The Solicitors Regulation Authority (SRA) has announced it will extend the Solicitors Indemnity Fund (SIF) for a year to allow further consultation on the future of post six-year run-off cover. 

The extension is subject to an affordability test; if met, SIF will continue to provide post six-year run-off cover for claims against firms which have closed without a successor practice until September 2022.

Earlier this year, the SRA announced its intention to close the fund in September 2021 – an announcement met with widespread concern by the profession.

Post six-year run-off cover supplements the mandatory six-year run-off cover firms must maintain. SIF provided indemnity cover until 2000, when open market insurance took its place. In 2006, it was decided SIF would provide the post six-year run-off cover until 30 September 2017, later further extended to September 2021. 

The SRA said this was “explicitly to allow affected firms, solicitors and insurers to consider… development of products that can offer… cover for those who want [the] additional insurance”.

The SRA has said it was only as the deadline for SIF closure loomed, that engagement with potential issues increased, which the SRA appears to suggest is ‘too little, too late’. 

Commenting on discussions held at the SRA’s board meeting on 8 June, SRA chair, Anna Bradley, said: “… it is disappointing… this [interest] came so late in the day and as a result is set against the backdrop of significant concerns about the future viability of SIF”.

The SRA said there has previously been a “shared recognition that the future viability of the fund to provide post six-year run-off cover was coming to an end”. 

It said: “Consideration was being given to the purchase of a master insurance product to manage any remaining liabilities in a cost-effective way (and it is hoped this work will continue), and the use of residual funds”.

However, Bradley acknowledged “the external environment has changed significantly in recent years” – in particular, the insurance market has hardened. 

She said: “There is now limited time available to look at what are complex matters around whether there is, in principle, a regulatory place for post six-year run-off cover. We will need to give careful consideration to finding the right regulatory balance between consumer protection and issues of proportionality, affordability and the wider public interest”.

The SRA says the extension will allow it to “do the work necessary to agree a long-term position”. It will review comparable run-off cover arrangements, analyse claim patterns, conduct regulatory and equality impact assessments, assess the affordability of the SIF in the longer term and consider viability of other options as they emerge. 
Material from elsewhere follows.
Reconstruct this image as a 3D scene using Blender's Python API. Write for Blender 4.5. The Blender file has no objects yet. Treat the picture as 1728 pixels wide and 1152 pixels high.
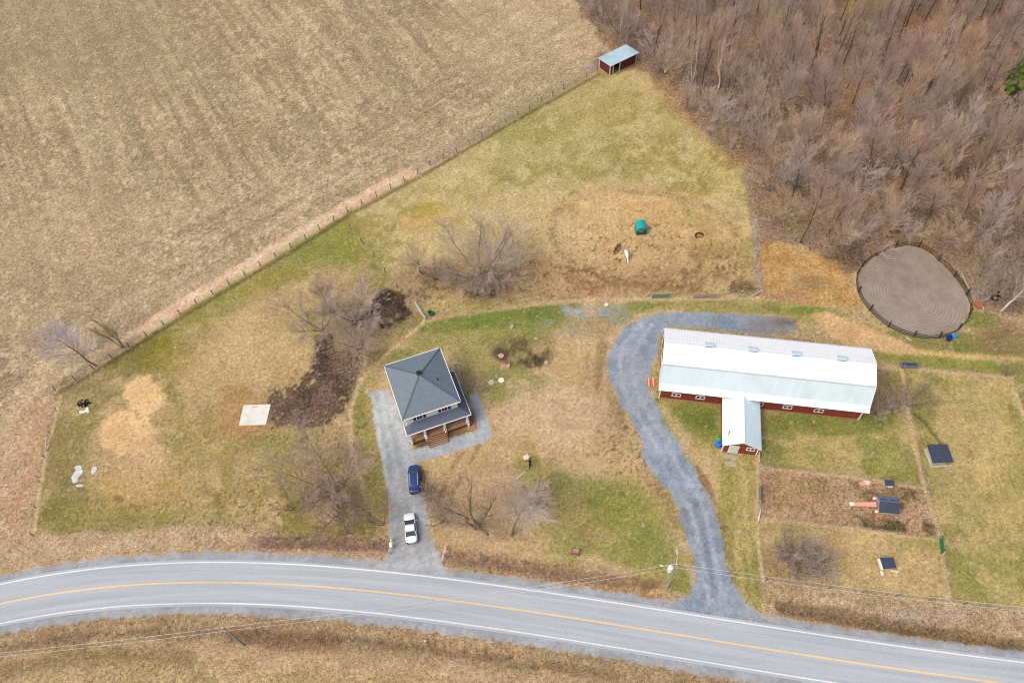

It also said consideration of options for winding up the SIF must continue. It said, economically, the fund is now deemed beyond the time a conventional insurance company would have taken steps to close its operations. 

The Law Society welcomed the extension. Society president, I. Stephanie Boyce, said: “We are pleased the SRA has heard the many reservations… about the closure of the SIF and has now removed the risk of imminent SIF closure… when no viable alternative is available”. 

She contended the Law Society had been raising its concerns about SIF closure with the SRA for three years.

Boyce expressed concern the SRA may be seeking to ‘buy time’ for the insurance market to shift: “… it is not enough simply to delay closure again in the hope that next year the commercial indemnity insurance market will change and fill the gap in consumer protection that SIF closure will create. The SRA must move quickly to publish its consultation on future options and put a plan in place”.

Boyce encouraged the SRA to “show imagination” and “work hand in hand with the Law Society, the insurance industry and others to find a long-term solution”.  

She highlighted the need for a solution that affords “proper levels of consumer protection and [does] not expose solicitors to ruinous claims or consumers to potentially lengthy and complex litigation”.

The SRA has said it will publicly consult on the next steps, including alternative indemnity and discretionary uses for any SIF residual surplus. It said the consultation process will also provide the opportunity to ensure all stakeholders understand the issues around affordability of SIF, as it believes, based on recent correspondence, there are “misunderstandings about these matters”.